▶ [Aim of the task]: Reproduce the listing below exactly, minus its pictures.
===== Data segment
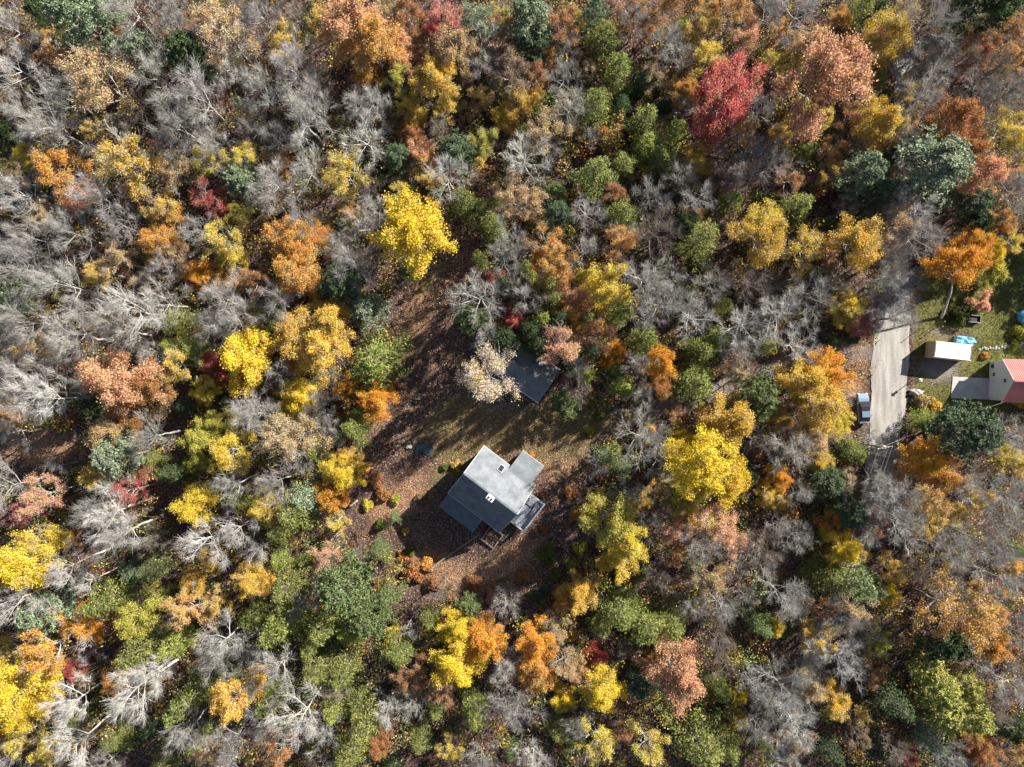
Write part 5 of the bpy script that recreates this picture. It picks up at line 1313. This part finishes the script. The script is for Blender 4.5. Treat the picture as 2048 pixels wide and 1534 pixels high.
# ------------------------------------------------------------------ utility pole and cables
x, y = G(1716, 886); PH = 7.8
e = empty('utility_pole', x, y, 0); tag(e, 'utility pole with crossarm and pale transformer beside the lower gravel road', 'utility pole')
MB().tube([(0, 0, -.3), (0, 0, PH)], .16, 10, r1=.11).build('pole', M['pole'], e)
MB().box((0, 0, PH - .35), (2.2, .12, .14), rz=R(10)).build('crossarm', M['pole'], e)
tr = MB().tube([(.42, 0, PH - 2.0), (.42, 0, PH - 1.0)], .26, 14).build('transformer', M['grey'], e)
MB().tube([(.42, 0, PH - 1.0), (.42, 0, PH - .9)], .2, 14).build('lid', M['white'], tr)
for u in (-1.0, -.4, .4, 1.0): MB().tube([(u * .98, u * .17, PH - .28), (u * .98, u * .17, PH - .06)], .06, 8).build('insulator', M['white'], e)
x2, y2 = G(1655, 1105); e2 = empty('utility_pole', x2, y2, 0); tag(e2, 'second utility pole hidden among the trees at the road bend', 'utility pole')
MB().tube([(0, 0, -.3), (0, 0, PH)], .16, 10, r1=.11).build('pole', M['pole'], e2)
MB().box((0, 0, PH - .35), (2.2, .12, .14), rz=R(10)).build('crossarm', M['pole'], e2)
for i, u in enumerate((-1.0, 1.0, .4)):
    a_ = Vector((x + u, y + u * .17, PH - .05)); b__ = Vector((x2 + u, y2 + u * .17, PH - .05))
    pts_ = [a_.lerp(b__, k / 16) - Vector((0, 0, 1.2 * 4 * (k / 16) * (1 - k / 16) * .5)) for k in range(17)]
    o = MB().tube(pts_, .015, 5).build('power_cable', M['grey']); tag(o, ('left', 'right', 'middle')[i] + ' overhead cable running down the road from the utility pole', 'cable', 'overhead cables')
a_ = Vector((x + .1, y + .1, PH - .8)); b__ = Vector((*G(1979, 803, 0), 3.2))
pts_ = [a_.lerp(b__, k / 20) - Vector((0, 0, 1.6 * 4 * (k / 20) * (1 - k / 20) * .5)) for k in range(21)]
o = MB().tube(pts_, .022, 5).build('service_cable', M['pole']); tag(o, 'service cable from the utility pole up to the red-roofed house', 'cable')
==========
▶ [Response below]:
Write part 5 of the bpy script that recreates this picture. It picks up at line 1313. This part finishes the script. The script is for Blender 4.5. Treat the picture as 2048 pixels wide and 1534 pixels high.
# ------------------------------------------------------------------ utility pole and cables
x, y = G(1716, 886); PH = 7.8
e = empty('utility_pole', x, y, 0); tag(e, 'utility pole with crossarm and pale transformer beside the lower gravel road', 'utility pole')
MB().tube([(0, 0, -.3), (0, 0, PH)], .16, 10, r1=.11).build('pole', M['pole'], e)
MB().box((0, 0, PH - .35), (2.2, .12, .14), rz=R(10)).build('crossarm', M['pole'], e)
tr = MB().tube([(.42, 0, PH - 2.0), (.42, 0, PH - 1.0)], .26, 14).build('transformer', M['grey'], e)
MB().tube([(.42, 0, PH - 1.0), (.42, 0, PH - .9)], .2, 14).build('lid', M['white'], tr)
for u in (-1.0, -.4, .4, 1.0): MB().tube([(u * .98, u * .17, PH - .28), (u * .98, u * .17, PH - .06)], .06, 8).build('insulator', M['white'], e)
x2, y2 = G(1655, 1105); e2 = empty('utility_pole', x2, y2, 0); tag(e2, 'second utility pole hidden among the trees at the road bend', 'utility pole')
MB().tube([(0, 0, -.3), (0, 0, PH)], .16, 10, r1=.11).build('pole', M['pole'], e2)
MB().box((0, 0, PH - .35), (2.2, .12, .14), rz=R(10)).build('crossarm', M['pole'], e2)
for i, u in enumerate((-1.0, 1.0, .4)):
    a_ = Vector((x + u, y + u * .17, PH - .05)); b__ = Vector((x2 + u, y2 + u * .17, PH - .05))
    pts_ = [a_.lerp(b__, k / 16) - Vector((0, 0, 1.2 * 4 * (k / 16) * (1 - k / 16) * .5)) for k in range(17)]
    o = MB().tube(pts_, .015, 5).build('power_cable', M['grey']); tag(o, ('left', 'right', 'middle')[i] + ' overhead cable running down the road from the utility pole', 'cable', 'overhead cables')
a_ = Vector((x + .1, y + .1, PH - .8)); b__ = Vector((*G(1979, 803, 0), 3.2))
pts_ = [a_.lerp(b__, k / 20) - Vector((0, 0, 1.6 * 4 * (k / 20) * (1 - k / 20) * .5)) for k in range(21)]
o = MB().tube(pts_, .022, 5).build('service_cable', M['pole']); tag(o, 'service cable from the utility pole up to the red-roofed house', 'cable')